Exhibition Themes
The exhibition is structured around four themes. The first theme, "Religion and Photography," illustrates the various techniques that photographers use to express the religious spirit. A set of cultural conventions define both who could be religious and what was religious. At times, FSA photographers pictured religion as the intense, inner life of an individual. At other times they saw religion as a community activity where the individual became lost in the group.
The second theme, "Poverty and Religion," documents the religious lives of the poor. If the main purpose of the FSA photographs was to document America's economic troubles, where did religion fit into this agenda? Photographers like Dorothea Lange, presented rural life in decay but religious images could work against representing the poor as without hope. While the New Dealers felt that faith had little role in solving America's economic problems, the FSA photographs show that religion was a vital part of the lives of the poor.

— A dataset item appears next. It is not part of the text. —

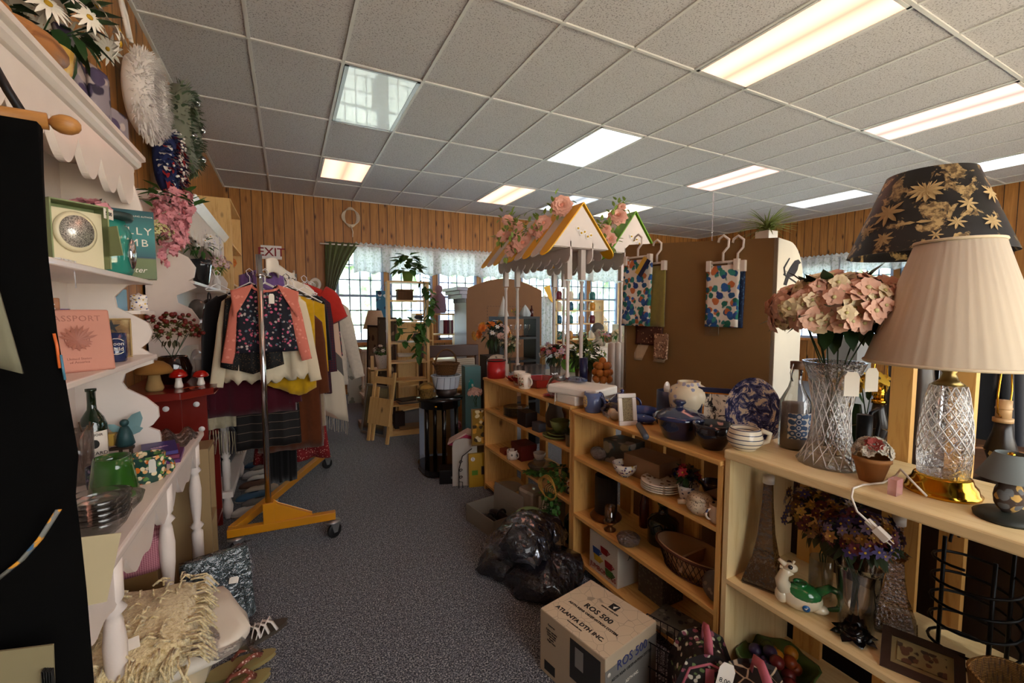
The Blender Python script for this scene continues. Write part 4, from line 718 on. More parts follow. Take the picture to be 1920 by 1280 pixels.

By the end of the 1930s, the goals of the FSA began to shift away from documenting the Depression and New Deal reforms. The third theme, "Celebrating America's Communal Spirit," demonstrates how photography was used to support America's entry into World War Two. In order to present democracy as the alternative to fascism, Roy Stryker asked his photographers to provide evidence of a harmonious, creative, and multiethnic America. Religious behavior was presented as the social glue that held together American communities. FSA photographers ignored religious strife and showed faith as the common ground shared by all Americans.
The FSA photographers also wanted to take "beautiful" pictures. The fourth theme, "Faith without People" shows how modernist canons of style influenced how the FSA photographers represented religion. To make artistic pictures, photographers waited for congregations to move away from their churches. The true and authentic "spirit" of religion was embodied in spaces and structures rather than in pious behavior. While Roy Stryker stressed the sociological nature of the photographic project, some of the most powerful images of faith are those of churches and synagogues emptied of the faithful.